Der erfahrene Nahostexperte ist überzeugt, dass in Genf nicht nur ein Anfang gemacht wurde. Da sei ein Knoten geplatzt, glaubt Erbel. Nach 34 Jahren eisiger Sprachlosigkeit zwischen den USA und dem Iran sei es schwierig gewesen, so etwas wie ein Grundvertrauen wieder herzustellen. 34 Jahre lang sei es immer nur in eine Richtung gegangen. 34 Jahre lang habe sich das Misstrauen gegenseitig hochgeschaukelt. "Jetzt geht es das erste Mal in eine andere Richtung", meint der frühere Iran-Botschafter. "Die Abwärtsspirale wurde gestoppt und in eine Aufwärtsspirale umgewandelt." Endlich hätten die Menschen im Iran wieder eine Perspektive, eine Hoffnung auf ein Ende der Sanktionen.
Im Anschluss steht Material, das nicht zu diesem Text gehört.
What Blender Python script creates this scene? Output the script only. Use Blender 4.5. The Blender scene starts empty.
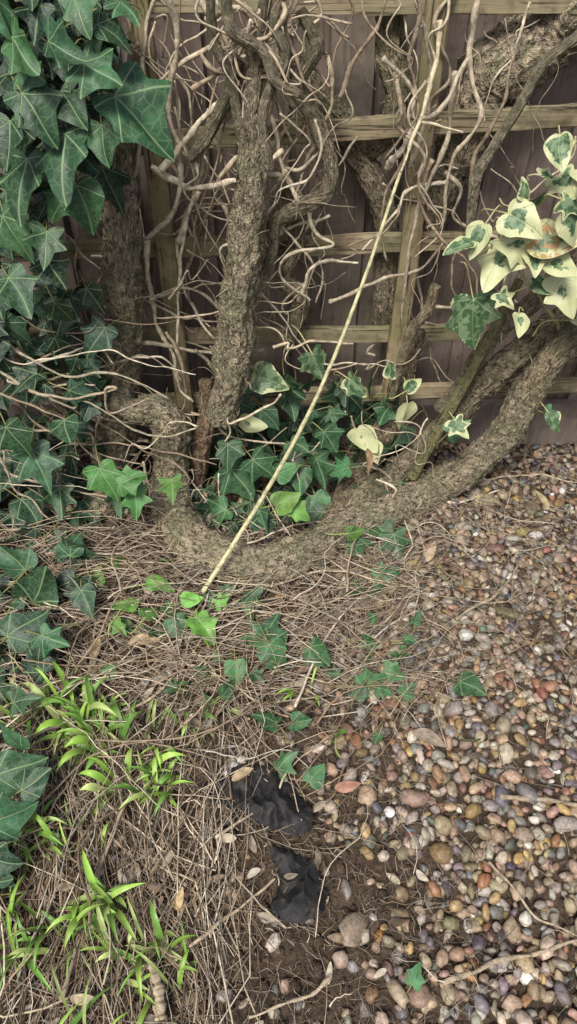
import bpy, math, random
import numpy as np
from mathutils import noise as mn, Vector
rng=np.random.default_rng(7); random.seed(7)
scene=bpy.context.scene
# ---------------------------------------------------------------- camera
CAM=np.array([0.0,-1.70,1.40]); PITCH=math.radians(43); FPX=692.0
FW=np.array([0,math.cos(PITCH),-math.sin(PITCH)]); UP=np.array([0,math.sin(PITCH),math.cos(PITCH)])
cd=bpy.data.cameras.new("camera"); cam=bpy.data.objects.new("camera",cd); scene.collection.objects.link(cam)
cam.location=CAM; cam.rotation_euler=(math.radians(90)-PITCH,0,0)
cd.sensor_fit='VERTICAL'; cd.sensor_height=24; cd.lens=24*FPX/1024; cd.clip_start=0.02; cd.clip_end=500
scene.camera=cam
# survey helper: measured photo position -> metres on the fence face (y=-off) or on the ground (z=g)
def P(u,v,off=0.06,g=0.02):
    d=FW+np.array([(u-288.5)/FPX,0,0])+UP*((512-v)/FPX)
    t=1e9
    if d[1]>1e-4: t=min(t,(-off-CAM[1])/d[1])
    if d[2]<-1e-4: t=min(t,(g-CAM[2])/d[2])
    return CAM+d*t, t
# ---------------------------------------------------------------- mesh helpers
class Acc:
    def __init__(s): s.V=[];s.L=[];s.S=[];s.C=[];s.U=[];s.R=[];s.n=0
    def add(s,V,L,S,C,U=None,R=None):
        V=np.asarray(V,float).reshape(-1,3); k=len(V)
        s.V.append(V); s.L.append(np.asarray(L).ravel()+s.n); s.S.append(np.asarray(S).ravel())
        C=np.asarray(C,float)
        if C.ndim==1: C=np.tile(C,(k,1))
        s.C.append(C); s.U.append(np.zeros((k,2)) if U is None else U); s.R.append(np.zeros(k) if R is None else R); s.n+=k
    def build(s,name,mat,parent=None,smooth=True):
        V=np.concatenate(s.V);L=np.concatenate(s.L).astype(np.int32);S=np.concatenate(s.S).astype(np.int32)
        C=np.concatenate(s.C);U=np.concatenate(s.U);R=np.concatenate(s.R)
        me=bpy.data.meshes.new(name); me.vertices.add(len(V)); me.vertices.foreach_set('co',V.astype(np.float32).ravel())
        me.loops.add(len(L)); me.loops.foreach_set('vertex_index',L)
        me.polygons.add(len(S)); st=np.concatenate([[0],np.cumsum(S)[:-1]]).astype(np.int32)
        me.polygons.foreach_set('loop_start',st)
        me.update(calc_edges=True)
        me.polygons.foreach_set('use_smooth',np.full(len(S),smooth))
        a=me.color_attributes.new('Col','FLOAT_COLOR','POINT')
        a.data.foreach_set('color',np.concatenate([C,np.ones((len(C),1))],1).astype(np.float32).ravel())
        r=me.attributes.new('ring','FLOAT','POINT'); r.data.foreach_set('value',R.astype(np.float32))
        uv=me.uv_layers.new(name='UVMap'); uv.data.foreach_set('uv',U[L].astype(np.float32).ravel())
        me.materials.append(mat); me.validate()
        o=bpy.data.objects.new(name,me); scene.collection.objects.link(o)
        if parent: o.parent=parent
        return o
def empty(name):
    e=bpy.data.objects.new(name,None); scene.collection.objects.link(e); return e
def norm(a): return a/np.maximum(np.linalg.norm(a,axis=-1,keepdims=True),1e-9)
def crs(pts,n):
    p=np.asarray(pts,float); p=np.vstack([2*p[0]-p[1],p,2*p[-1]-p[-2]])
    m=len(p)-3; t=np.linspace(0,m,n); i=np.minimum(t.astype(int),m-1); f=(t-i)[:,None]
    a,b,c,d=p[i],p[i+1],p[i+2],p[i+3]
    return .5*((2*b)+(c-a)*f+(2*a-5*b+4*c-d)*f*f+(3*b-a-3*c+d)*f**3)
def tubes(acc,PTS,RAD,sides,cols,ref=(0.13,0.06,1.0),disp=None,caps=True):
    """PTS (M,K,3) RAD (M,K) cols (M,3)"""
    PTS=np.asarray(PTS,float); M,K,_=PTS.shape; RAD=np.asarray(RAD,float)
    T=norm(np.gradient(PTS,axis=1)); rf=np.array(ref,float); rf/=np.linalg.norm(rf)
    A=norm(np.cross(T,rf)); B=np.cross(T,A)
    an=np.linspace(0,2*math.pi,sides,endpoint=False)
    N=A[:,:,None,:]*np.cos(an)[None,None,:,None]+B[:,:,None,:]*np.sin(an)[None,None,:,None]
    R=RAD[:,:,None,None]*np.ones((1,1,sides,1))
    if disp is not None: R=R*disp
    V=PTS[:,:,None,:]+N*R
    idx=np.arange(M*K*sides).reshape(M,K,sides)
    a=idx[:,:-1,:];b=idx[:,1:,:]
    L=np.stack([a,np.roll(a,-1,2),np.roll(b,-1,2),b],-1).reshape(-1,4)
    ln=np.concatenate([np.zeros((M,1)),np.cumsum(np.linalg.norm(np.diff(PTS,axis=1),axis=2),1)],1)
    U=np.stack([np.broadcast_to(an[None,None,:]/(2*math.pi),(M,K,sides)),np.broadcast_to(ln[:,:,None],(M,K,sides))],-1).reshape(-1,2)
    C=np.repeat(np.asarray(cols,float),K*sides,axis=0)
    Ls=[L.ravel()];S=[np.full(len(L),4)]
    if caps:
        Ls.append(idx[:,0,::-1].ravel()); S.append(np.full(M,sides)); Ls.append(idx[:,-1,:].ravel()); S.append(np.full(M,sides))
    acc.add(V.reshape(-1,3),np.concatenate(Ls),np.concatenate(S),C,U)
    return V,N
# ---------------------------------------------------------------- materials
class NT:
    def __init__(s,name):
        s.m=bpy.data.materials.new(name); s.m.use_nodes=True; s.t=s.m.node_tree; s.b=s.t.nodes['Principled BSDF']
    def n(s,t,**k):
        x=s.t.nodes.new(t)
        for a,b in k.items(): setattr(x,a,b)
        return x
    def l(s,a,b): s.t.links.new(a,b)
    def put(s,sock,v):
        if isinstance(v,bpy.types.NodeSocket): s.l(v,sock)
        else: sock.default_value=v
    def math(s,op,a,b=0.0,c=None,clamp=False):
        x=s.n('ShaderNodeMath',operation=op,use_clamp=clamp); s.put(x.inputs[0],a); s.put(x.inputs[1],b)
        if c is not None: s.put(x.inputs[2],c)
        return x.outputs[0]
    def mix(s,f,a,b,mode='MIX'):
        x=s.n('ShaderNodeMix',data_type='RGBA',blend_type=mode); s.put(x.inputs[0],f)
        for i,v in ((6,a),(7,b)):
            if isinstance(v,tuple): x.inputs[i].default_value=(*v[:3],1)
            else: s.l(v,x.inputs[i])
        return x.outputs[2]
    def noise(s,scale,detail=3,rough=.6,vec=None,dist=0):
        x=s.n('ShaderNodeTexNoise'); x.inputs['Scale'].default_value=scale; x.inputs['Detail'].default_value=detail
        x.inputs['Roughness'].default_value=rough; x.inputs['Distortion'].default_value=dist
        if vec is not None: s.l(vec,x.inputs['Vector'])
        return x.outputs['Fac']
    def ramp(s,f,stops):
        x=s.n('ShaderNodeValToRGB'); e=x.color_ramp.elements
        e[0].position=stops[0][0]; e[0].color=(*stops[0][1],1); e[1].position=stops[-1][0]; e[1].color=(*stops[-1][1],1)
        for p,c in stops[1:-1]:
            q=e.new(p); q.color=(*c,1)
        s.l(f,x.inputs[0]); return x.outputs[0]
    def col(s): x=s.n('ShaderNodeVertexColor',layer_name='Col'); return x.outputs[0]
    def obj(s): return s.n('ShaderNodeTexCoord').outputs['Object']
    def uv(s): return s.n('ShaderNodeTexCoord').outputs['UV']
    def scl(s,vec,sc):
        x=s.n('ShaderNodeMapping'); s.l(vec,x.inputs[0]); x.inputs['Scale'].default_value=sc; return x.outputs[0]
    def bump(s,h,st=.5,d=.01):
        x=s.n('ShaderNodeBump'); x.inputs['Strength'].default_value=st; x.inputs['Distance'].default_value=d
        s.l(h,x.inputs['Height']); s.l(x.outputs[0],s.b.inputs['Normal'])
    def fin(s,c,rough=.7,spec=.3):
        s.put(s.b.inputs['Base Color'],c); s.put(s.b.inputs['Roughness'],rough); s.b.inputs['Specular IOR Level'].default_value=spec
        return s.m
def gray(v): return (v,v,v)
def mat_bark():
    k=NT('bark'); o=k.obj(); uv=k.uv()
    n1=k.noise(45,4,.7,o); fib=k.noise(1,3,.75,k.scl(uv,(34,62,1)),.8)
    c=k.mix(1.0,k.col(),k.ramp(n1,[(.32,gray(.42)),(.5,gray(1.0)),(.68,(1.35,1.35,1.3))]),'MULTIPLY')
    c=k.mix(1.0,c,k.ramp(fib,[(.38,gray(.2)),(.46,gray(.9)),(.66,gray(1.45))]),'MULTIPLY')
    g=k.ramp(k.noise(11,3,.6,o),[(.44,gray(0)),(.62,gray(.5))])
    c=k.mix(g,c,(.19,.205,.11))
    k.bump(k.math('ADD',k.math('MULTIPLY',fib,1.3),n1),1.0,.022); return k.fin(c,.85,.2)
def mat_simple(name,var=.5,scale=40,rough=.75,bump=.4,spec=.3):
    k=NT(name); o=k.obj(); n=k.noise(scale,3,.65,o)
    c=k.mix(1.0,k.col(),k.ramp(n,[(.3,gray(1-var)),(.7,gray(1+var*.7))]),'MULTIPLY')
    if bump>0: k.bump(n,bump,.004)
    return k.fin(c,rough,spec)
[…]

Wie groß das Vertrauen der iranischen Geschäftswelt in einen Wandel in den Beziehungen zum Westen ist, zeigt sich auch im Kurs der iranischen Währung. In den vergangenen 16 Monaten hat der Rial gut 300 Prozent seines Wertes gegenüber dem US-Dollar und dem Euro verloren. Waren aus dem Ausland sind für viele Menschen unerschwinglich geworden. Seit Sonntag (24.11.2013) steigt der Rial wieder. Jeden Tag ein bisschen. Und mit ihm die Erwartungen.

Der Sieg der Hoffnung

Noch gibt es in Teheran viele, die dem Westen nicht trauen und die Vereinbarung von Genf für einen Fehler halten. Nicht nur im iranischen Parlament gibt es skeptische Stimmen, auch in der Regierung und in der geistlichen Führung wollen nicht alle die alten Feindbilder so schnell über Bord werfen. "Die Hardliner werden versuchen, innenpolitische Härte zu zeigen", meint der iranische Politologe Sadegh Zibakalam.

Doch in der Bevölkerung deutet die Stimmung auf einen Aufbruch hin. "Der ist nicht mehr so einfach rückgängig zu machen", glaubt der Geschäftsführer der deutschen Außenhandelskammer in Teheran, Daniel Bernbeck. "Das ist ein qualitativer Sprung gegenüber der Eiszeit davor." Die Menschen im Iran hätten den Konfronationskurs der Regierung "gründlich satt", meint auch der Politologe Zibakalam. Dem werde sich langfristig auch die iranische Führung beugen müssen: "Der Iran wird sich dem Westen gegenüber mehr öffnen, und die westliche Welt wird einen gemäßigteren Iran kennenlernen."